__What to produce__. Please copy every line of the records below that holds the word "this".

┏━━

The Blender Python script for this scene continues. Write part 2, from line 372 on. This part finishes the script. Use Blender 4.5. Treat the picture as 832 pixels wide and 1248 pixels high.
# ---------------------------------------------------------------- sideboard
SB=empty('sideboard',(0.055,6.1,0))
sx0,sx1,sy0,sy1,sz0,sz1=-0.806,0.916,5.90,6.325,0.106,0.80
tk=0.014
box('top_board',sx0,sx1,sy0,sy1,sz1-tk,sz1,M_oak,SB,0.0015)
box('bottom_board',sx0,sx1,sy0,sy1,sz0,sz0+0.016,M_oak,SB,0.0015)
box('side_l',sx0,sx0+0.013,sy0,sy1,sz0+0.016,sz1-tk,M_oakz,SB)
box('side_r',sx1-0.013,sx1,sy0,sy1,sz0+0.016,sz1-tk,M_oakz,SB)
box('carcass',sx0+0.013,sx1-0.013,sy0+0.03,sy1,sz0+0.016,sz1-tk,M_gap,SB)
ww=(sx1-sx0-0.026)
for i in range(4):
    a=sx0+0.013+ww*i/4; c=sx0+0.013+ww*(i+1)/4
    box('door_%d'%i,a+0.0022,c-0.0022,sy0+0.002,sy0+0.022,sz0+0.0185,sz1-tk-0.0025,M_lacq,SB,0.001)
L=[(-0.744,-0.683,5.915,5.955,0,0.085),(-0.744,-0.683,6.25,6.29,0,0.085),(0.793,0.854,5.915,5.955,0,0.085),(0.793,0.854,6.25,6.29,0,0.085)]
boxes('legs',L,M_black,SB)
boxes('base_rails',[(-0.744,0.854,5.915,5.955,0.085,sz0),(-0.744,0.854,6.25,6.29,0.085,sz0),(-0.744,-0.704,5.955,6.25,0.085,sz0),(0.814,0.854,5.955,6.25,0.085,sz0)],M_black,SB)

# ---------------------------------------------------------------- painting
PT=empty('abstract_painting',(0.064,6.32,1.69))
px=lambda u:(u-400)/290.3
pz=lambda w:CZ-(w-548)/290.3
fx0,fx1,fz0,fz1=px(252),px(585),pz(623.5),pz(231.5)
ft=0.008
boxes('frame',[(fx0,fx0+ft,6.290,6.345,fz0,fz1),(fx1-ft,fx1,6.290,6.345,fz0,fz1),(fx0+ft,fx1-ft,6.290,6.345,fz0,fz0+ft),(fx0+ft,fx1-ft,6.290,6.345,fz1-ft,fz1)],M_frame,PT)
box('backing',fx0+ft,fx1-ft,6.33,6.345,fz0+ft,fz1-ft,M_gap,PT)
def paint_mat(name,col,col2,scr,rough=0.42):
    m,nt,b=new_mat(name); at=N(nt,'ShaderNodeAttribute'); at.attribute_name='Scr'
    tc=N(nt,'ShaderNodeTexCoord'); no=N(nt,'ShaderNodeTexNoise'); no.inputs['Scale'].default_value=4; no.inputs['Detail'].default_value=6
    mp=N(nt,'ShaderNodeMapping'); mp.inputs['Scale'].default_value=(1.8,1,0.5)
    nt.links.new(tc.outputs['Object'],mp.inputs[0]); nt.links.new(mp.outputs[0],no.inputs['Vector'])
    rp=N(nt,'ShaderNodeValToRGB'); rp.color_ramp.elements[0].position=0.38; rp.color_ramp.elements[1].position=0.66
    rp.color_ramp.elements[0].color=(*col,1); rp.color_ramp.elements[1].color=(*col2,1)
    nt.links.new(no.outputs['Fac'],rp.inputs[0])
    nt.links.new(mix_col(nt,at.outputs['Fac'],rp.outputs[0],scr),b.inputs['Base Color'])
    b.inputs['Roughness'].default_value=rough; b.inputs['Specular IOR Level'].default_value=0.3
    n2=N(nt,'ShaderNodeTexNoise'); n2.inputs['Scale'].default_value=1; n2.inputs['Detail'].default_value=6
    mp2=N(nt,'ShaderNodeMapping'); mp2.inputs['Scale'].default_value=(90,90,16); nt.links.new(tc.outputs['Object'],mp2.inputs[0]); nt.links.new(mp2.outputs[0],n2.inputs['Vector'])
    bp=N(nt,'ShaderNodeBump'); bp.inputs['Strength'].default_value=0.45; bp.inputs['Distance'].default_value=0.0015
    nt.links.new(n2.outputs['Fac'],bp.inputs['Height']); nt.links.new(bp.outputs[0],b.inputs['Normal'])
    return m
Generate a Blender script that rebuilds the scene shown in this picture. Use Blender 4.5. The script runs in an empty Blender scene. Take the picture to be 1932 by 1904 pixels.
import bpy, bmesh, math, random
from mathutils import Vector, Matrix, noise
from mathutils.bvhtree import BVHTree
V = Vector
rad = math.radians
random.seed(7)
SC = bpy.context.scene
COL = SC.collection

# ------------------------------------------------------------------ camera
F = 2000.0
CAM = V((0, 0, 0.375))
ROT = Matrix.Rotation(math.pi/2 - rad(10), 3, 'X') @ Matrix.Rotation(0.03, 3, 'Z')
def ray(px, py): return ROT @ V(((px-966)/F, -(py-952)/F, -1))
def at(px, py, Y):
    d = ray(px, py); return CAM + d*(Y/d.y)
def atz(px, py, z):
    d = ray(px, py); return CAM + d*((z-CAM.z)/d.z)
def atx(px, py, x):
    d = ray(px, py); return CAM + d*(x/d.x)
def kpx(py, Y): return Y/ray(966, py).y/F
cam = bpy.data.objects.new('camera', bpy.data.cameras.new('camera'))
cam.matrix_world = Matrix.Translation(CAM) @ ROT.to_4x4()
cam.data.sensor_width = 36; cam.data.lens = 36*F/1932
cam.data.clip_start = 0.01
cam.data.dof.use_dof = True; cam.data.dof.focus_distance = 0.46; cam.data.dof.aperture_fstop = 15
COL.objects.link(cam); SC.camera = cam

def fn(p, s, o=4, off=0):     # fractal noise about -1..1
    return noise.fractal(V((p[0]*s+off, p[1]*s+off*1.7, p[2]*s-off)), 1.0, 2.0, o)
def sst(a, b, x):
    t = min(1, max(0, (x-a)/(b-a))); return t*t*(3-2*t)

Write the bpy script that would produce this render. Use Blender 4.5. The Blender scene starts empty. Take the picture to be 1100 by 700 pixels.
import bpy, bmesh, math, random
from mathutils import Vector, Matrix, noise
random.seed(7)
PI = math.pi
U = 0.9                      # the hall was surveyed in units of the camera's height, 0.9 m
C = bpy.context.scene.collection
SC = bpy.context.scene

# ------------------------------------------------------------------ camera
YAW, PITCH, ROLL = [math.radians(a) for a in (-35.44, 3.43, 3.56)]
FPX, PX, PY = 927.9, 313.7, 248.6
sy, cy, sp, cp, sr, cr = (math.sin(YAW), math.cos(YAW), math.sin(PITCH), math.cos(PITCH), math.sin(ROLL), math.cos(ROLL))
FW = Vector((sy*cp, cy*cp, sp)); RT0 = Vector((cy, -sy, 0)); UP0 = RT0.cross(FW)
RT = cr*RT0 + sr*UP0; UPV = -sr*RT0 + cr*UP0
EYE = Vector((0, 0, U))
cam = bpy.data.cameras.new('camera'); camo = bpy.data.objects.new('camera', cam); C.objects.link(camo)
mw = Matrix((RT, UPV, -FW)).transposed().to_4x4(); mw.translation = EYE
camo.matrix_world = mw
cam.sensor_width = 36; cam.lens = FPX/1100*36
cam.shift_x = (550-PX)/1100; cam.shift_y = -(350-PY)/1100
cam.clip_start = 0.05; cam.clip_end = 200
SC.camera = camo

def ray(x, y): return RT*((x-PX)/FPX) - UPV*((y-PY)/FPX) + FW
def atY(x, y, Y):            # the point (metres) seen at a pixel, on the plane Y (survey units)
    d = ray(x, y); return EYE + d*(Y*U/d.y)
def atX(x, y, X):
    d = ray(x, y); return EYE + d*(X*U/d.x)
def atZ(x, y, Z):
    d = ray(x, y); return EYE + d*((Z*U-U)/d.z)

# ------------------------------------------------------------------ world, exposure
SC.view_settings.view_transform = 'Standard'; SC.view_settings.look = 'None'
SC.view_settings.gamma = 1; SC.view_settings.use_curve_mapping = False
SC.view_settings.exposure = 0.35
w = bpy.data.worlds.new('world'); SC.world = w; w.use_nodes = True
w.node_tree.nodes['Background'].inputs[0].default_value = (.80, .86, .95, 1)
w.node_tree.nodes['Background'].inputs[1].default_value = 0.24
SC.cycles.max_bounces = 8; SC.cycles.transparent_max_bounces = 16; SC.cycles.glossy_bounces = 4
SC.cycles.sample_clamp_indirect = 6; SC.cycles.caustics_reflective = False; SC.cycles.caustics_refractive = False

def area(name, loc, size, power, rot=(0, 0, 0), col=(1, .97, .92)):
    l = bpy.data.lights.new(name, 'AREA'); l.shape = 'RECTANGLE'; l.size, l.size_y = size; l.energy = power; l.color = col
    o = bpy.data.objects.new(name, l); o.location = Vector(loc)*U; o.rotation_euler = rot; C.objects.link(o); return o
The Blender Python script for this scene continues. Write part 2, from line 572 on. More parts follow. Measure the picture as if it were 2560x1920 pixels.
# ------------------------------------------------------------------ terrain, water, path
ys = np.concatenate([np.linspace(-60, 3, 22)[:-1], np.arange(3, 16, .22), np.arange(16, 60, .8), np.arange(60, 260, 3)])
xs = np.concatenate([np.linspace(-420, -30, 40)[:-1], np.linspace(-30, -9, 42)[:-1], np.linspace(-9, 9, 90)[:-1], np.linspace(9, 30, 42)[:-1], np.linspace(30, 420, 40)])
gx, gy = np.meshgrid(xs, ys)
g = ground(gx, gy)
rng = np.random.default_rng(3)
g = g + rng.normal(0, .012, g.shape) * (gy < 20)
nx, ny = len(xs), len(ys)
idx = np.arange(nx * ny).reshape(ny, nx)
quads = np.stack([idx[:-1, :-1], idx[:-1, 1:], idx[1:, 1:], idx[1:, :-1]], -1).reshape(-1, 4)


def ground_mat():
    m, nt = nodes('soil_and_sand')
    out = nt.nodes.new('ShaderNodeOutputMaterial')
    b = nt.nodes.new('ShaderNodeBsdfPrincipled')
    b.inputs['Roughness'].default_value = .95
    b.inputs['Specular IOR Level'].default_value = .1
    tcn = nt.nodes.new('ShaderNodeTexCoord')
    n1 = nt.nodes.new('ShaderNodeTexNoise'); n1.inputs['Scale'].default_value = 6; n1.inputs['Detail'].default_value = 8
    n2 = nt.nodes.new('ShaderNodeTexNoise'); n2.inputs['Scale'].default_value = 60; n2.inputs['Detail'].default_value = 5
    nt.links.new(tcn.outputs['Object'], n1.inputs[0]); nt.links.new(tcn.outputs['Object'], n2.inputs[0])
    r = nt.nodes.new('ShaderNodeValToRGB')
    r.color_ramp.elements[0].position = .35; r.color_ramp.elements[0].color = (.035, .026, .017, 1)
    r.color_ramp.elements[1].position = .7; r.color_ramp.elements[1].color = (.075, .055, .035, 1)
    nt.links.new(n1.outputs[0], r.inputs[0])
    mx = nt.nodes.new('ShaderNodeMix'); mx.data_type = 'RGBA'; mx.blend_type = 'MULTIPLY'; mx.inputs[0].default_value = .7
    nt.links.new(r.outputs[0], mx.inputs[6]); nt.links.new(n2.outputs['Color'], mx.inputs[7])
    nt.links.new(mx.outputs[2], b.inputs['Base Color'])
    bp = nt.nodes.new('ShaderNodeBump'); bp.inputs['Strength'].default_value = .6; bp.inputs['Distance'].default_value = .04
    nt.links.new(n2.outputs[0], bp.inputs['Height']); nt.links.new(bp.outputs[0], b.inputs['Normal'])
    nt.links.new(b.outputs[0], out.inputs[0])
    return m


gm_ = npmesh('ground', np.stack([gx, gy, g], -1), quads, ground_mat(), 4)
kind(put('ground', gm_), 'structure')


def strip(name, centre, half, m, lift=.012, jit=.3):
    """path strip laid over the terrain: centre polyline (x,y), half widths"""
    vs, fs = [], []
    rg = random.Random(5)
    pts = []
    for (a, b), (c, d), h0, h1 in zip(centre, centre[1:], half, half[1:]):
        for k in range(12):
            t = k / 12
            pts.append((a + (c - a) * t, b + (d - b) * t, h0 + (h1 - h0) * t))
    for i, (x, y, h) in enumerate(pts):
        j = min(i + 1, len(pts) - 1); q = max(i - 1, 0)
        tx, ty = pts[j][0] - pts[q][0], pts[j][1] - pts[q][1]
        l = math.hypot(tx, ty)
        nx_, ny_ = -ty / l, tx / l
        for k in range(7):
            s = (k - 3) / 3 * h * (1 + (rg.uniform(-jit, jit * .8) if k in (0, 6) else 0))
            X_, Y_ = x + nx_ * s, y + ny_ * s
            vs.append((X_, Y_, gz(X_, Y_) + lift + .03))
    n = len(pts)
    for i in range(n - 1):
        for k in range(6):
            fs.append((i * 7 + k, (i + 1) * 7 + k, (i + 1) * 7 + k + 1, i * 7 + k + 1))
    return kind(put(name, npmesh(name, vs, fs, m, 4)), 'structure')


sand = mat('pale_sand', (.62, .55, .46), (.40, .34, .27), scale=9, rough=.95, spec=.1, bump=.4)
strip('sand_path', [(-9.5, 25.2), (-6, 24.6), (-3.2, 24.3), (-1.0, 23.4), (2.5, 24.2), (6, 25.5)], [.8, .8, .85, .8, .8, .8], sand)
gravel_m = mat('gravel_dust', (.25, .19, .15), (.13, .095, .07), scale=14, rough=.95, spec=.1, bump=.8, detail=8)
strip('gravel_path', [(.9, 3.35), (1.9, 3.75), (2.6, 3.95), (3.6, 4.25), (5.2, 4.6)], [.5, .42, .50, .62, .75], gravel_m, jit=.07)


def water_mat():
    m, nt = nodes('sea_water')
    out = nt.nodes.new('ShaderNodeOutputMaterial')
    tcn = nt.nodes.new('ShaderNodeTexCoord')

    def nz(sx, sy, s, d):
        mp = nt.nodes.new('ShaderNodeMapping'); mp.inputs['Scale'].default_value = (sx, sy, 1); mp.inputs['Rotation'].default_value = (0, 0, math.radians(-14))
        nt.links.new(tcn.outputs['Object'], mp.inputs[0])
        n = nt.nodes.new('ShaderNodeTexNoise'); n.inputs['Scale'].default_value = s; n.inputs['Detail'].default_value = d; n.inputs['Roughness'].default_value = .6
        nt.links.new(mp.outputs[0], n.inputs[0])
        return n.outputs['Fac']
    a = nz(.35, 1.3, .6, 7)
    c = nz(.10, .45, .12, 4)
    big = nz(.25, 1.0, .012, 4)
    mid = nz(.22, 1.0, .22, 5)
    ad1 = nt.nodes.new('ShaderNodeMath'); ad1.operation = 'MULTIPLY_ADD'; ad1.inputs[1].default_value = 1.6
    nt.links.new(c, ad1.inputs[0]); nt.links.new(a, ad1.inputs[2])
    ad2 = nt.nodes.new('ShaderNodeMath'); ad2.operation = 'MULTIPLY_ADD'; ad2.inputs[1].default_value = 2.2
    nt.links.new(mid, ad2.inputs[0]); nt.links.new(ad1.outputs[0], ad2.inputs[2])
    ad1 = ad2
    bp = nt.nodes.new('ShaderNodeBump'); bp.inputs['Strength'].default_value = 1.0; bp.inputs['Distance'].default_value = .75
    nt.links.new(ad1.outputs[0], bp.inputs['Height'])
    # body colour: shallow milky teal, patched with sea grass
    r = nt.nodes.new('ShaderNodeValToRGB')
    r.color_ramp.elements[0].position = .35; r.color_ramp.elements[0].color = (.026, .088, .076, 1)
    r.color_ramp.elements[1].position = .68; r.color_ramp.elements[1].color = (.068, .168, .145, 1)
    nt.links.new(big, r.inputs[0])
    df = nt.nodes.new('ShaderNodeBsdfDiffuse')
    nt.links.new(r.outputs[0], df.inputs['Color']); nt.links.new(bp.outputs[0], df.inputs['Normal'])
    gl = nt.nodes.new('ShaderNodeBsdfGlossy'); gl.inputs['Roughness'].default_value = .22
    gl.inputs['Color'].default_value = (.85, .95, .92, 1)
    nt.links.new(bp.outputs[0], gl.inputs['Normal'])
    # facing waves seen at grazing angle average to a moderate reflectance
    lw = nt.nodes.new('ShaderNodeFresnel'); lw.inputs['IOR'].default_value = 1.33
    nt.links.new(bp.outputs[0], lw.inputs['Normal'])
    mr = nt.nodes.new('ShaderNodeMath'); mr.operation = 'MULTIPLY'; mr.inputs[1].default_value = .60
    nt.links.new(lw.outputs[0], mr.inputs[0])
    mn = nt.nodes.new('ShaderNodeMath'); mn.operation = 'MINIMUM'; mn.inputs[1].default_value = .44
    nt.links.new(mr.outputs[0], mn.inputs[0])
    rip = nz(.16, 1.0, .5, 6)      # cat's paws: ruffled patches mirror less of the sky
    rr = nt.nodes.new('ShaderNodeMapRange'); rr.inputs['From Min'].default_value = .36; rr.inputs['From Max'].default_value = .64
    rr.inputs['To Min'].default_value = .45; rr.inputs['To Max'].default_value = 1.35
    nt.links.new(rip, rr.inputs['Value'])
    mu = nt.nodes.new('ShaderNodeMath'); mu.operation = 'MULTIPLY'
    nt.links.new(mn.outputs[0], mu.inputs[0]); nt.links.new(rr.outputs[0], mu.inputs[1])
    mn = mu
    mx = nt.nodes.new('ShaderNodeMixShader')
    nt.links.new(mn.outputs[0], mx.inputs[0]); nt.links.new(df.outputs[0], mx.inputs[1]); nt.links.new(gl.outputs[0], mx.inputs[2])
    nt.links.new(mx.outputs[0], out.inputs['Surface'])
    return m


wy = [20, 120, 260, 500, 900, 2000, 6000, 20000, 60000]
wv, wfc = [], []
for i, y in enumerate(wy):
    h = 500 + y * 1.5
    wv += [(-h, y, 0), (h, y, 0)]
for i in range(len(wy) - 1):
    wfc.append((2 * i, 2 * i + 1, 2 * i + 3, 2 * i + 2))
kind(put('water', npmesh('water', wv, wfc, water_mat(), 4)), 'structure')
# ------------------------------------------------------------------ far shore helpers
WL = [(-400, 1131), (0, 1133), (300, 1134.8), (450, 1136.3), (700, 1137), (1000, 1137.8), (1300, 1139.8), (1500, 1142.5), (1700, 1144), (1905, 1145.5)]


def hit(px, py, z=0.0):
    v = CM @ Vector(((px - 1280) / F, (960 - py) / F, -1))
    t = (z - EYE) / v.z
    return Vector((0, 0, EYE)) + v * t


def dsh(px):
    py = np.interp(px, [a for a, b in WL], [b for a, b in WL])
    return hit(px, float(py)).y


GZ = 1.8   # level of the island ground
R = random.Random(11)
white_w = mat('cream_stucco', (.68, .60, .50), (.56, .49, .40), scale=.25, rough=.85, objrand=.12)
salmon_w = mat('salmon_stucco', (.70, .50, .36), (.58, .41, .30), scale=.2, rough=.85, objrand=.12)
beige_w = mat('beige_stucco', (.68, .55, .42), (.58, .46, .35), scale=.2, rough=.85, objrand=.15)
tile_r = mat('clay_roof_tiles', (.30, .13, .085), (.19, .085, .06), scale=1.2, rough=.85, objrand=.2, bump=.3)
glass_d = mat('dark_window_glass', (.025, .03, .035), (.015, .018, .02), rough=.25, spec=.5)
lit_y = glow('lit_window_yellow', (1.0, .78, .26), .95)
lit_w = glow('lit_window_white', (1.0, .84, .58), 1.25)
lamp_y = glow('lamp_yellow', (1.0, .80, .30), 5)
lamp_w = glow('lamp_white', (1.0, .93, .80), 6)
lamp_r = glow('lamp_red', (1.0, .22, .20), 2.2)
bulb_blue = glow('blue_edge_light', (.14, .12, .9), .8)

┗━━

__Complete answer__.
The Blender Python script for this scene continues. Write part 2, from line 372 on. This part finishes the script. Use Blender 4.5. Treat the picture as 832 pixels wide and 1248 pixels high.
Generate a Blender script that rebuilds the scene shown in this picture. Use Blender 4.5. The script runs in an empty Blender scene. Take the picture to be 1932 by 1904 pixels.
Write the bpy script that would produce this render. Use Blender 4.5. The Blender scene starts empty. Take the picture to be 1100 by 700 pixels.
The Blender Python script for this scene continues. Write part 2, from line 572 on. More parts follow. Measure the picture as if it were 2560x1920 pixels.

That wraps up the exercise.